Tuesday, September 28, 2010

Remanding for Conviction on the Lesser-Included Offense not Always so

State v. Bullard (ICA September 27, 2010)

Background. Bullard was prosecuted for excessive speeding. HRS § 291C-105(a)(1) and (a)(2). At trial, Officer Corinne Rivera testified that she paced Bullard's vehicle in her own "subsidized" police vehicle--a Toyta 4Runner. Officer Rivera testified that her Toyota gets an annual speed check at a place called "Roy's." Over Bullard's objection, the district court admitted Officer Rivera's speed check card from Roy's Kalihi Automotive Center & Towing. Officer Rivera testified that Bullard was going 91 m.p.h. The district court took judicial notice that that stretch of highway had a speed limit of 55 m.p.h. Bullard testified in his own defense. He admitted to speeding, but not excessive speeding. The district court found Bullard guilty of excessive speeding.

The Error Conceded. Bullard and the prosecution agreed that the district court erred in admitting the speed card check because the prosecution failed to lay sufficient foundation to support the admission of the speed card check and, without that, there is insufficient evidence supporting the excessive speeding conviction. The ICA also agreed. See State v. Fitzwater, 122 Hawai'i 354, 227 P.3d 520 (2010).

Retrial v. Lesser-Included Conviction. The sole issue in this case was what to do with Bullard after concluding that there was insufficient evidence to support the excessive speeding conviction. Bullard argued that the case should be remanded for retrial of the lesser-included offense of regular speeding. "[R]emanding a case for retrial on lesser included offenses following an appellate determination that insufficient evidence to support a conviction of a greater offense was presented at trial does not offend the double jeopardy clause" of the state and federal constitutions. State v. Malufau, 80 Hawai'i 126, 136, 906 P.2d 612, 622 (1995). The prosecution, however, argued that because there was sufficient evidence supporting regular speeding, the district court should enter judgment for that offense without trial.

The Appellate Court has the Authority to Direct Entry of a Lesser-Included Conviction. The ICA concluded that appellate courts have the power to direct entry of judgment of conviction for the lesser included offense. "[T]here is no need to retry a defendant for a lesser included offense when the elements of the lesser included offense were necessarily proven to the jury beyond a reasonable doubt in the course of convicting the defendant of a greater offense." State v. Haynie, 867 P.2d 416, 418 (N. M. 1994). According to the ICA, the HSC in Malufau "echoed this rationale[.]"
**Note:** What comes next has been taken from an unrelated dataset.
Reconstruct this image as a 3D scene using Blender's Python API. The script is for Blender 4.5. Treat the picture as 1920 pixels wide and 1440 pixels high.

But when the Error is Based on Improper Evidence Admitted at Trial, Something more is Required before Direct Entry of the Conviction. This, however, depends on the trial court's error. According to the ICA, when the trial court erred in admitting evidence. It is not enough to simply determine whether there was sufficient evidence for the lesser-included offense. "Instead, we analyze whether despite the sufficiency of the properly admitted evidence, there is a reasonable possibility that the trial court's erroneous admission of evidence might have contributed to the defendant's conviction." See State v. Machado, 109 Hawai'i 445, 452-53, 127 P.3d 941, 948-49 (2006). The ICA further explained that "the potential effect of the erroneous admission of evidence on the lesser included offense must be determined before entry of judgment on the lesser included offense is appropriate. Otherwise, the appellate court may be directing entry of judgment on the lesser included offense in a case where the erroneous admission of evidence prejudiced the defendant's rights as to both the greater offense and the lesser included offense."

Here, it was Harmless Beyond a Reasonable Doubt. The ICA held that the erroneous admission of the speed card check was harmless beyond a reasonable doubt for the lesser-included offense of speeding. Officer Rivera's testimony and Bullard's admission showed sufficient evidence that Bullard was speeding. Given that evidence, the ICA held that there is no reasonable possibility that the admission of the speed check card contributed to the district court's finding that Bullard drove over the speed limit.

Regular Speeding is a Lesser-Included "Offense." Regular speeding is not a crime. It is a traffic violation. Here, the ICA operated under the assumption that the traffic infraction was a lesser-included offense. The ICA rejected Bullard's argument that a traffic infraction cannot be a lesser-included offense. The main reason why the ICA rejected the argument was because the HSC had no problem determining that the traffic infraction was a lesser included offense in State v. Fitzwater. Bullard conceded that the HSC rejected this claim and the ICA "is not at liberty to overturn a decision of the Hawai'i Supreme Court." The ICA also noted, however, that "Bullard provide[d] no persuasive explanation for why the analysis to lesser included criminal offenses should not also apply to lesser included traffic infractions."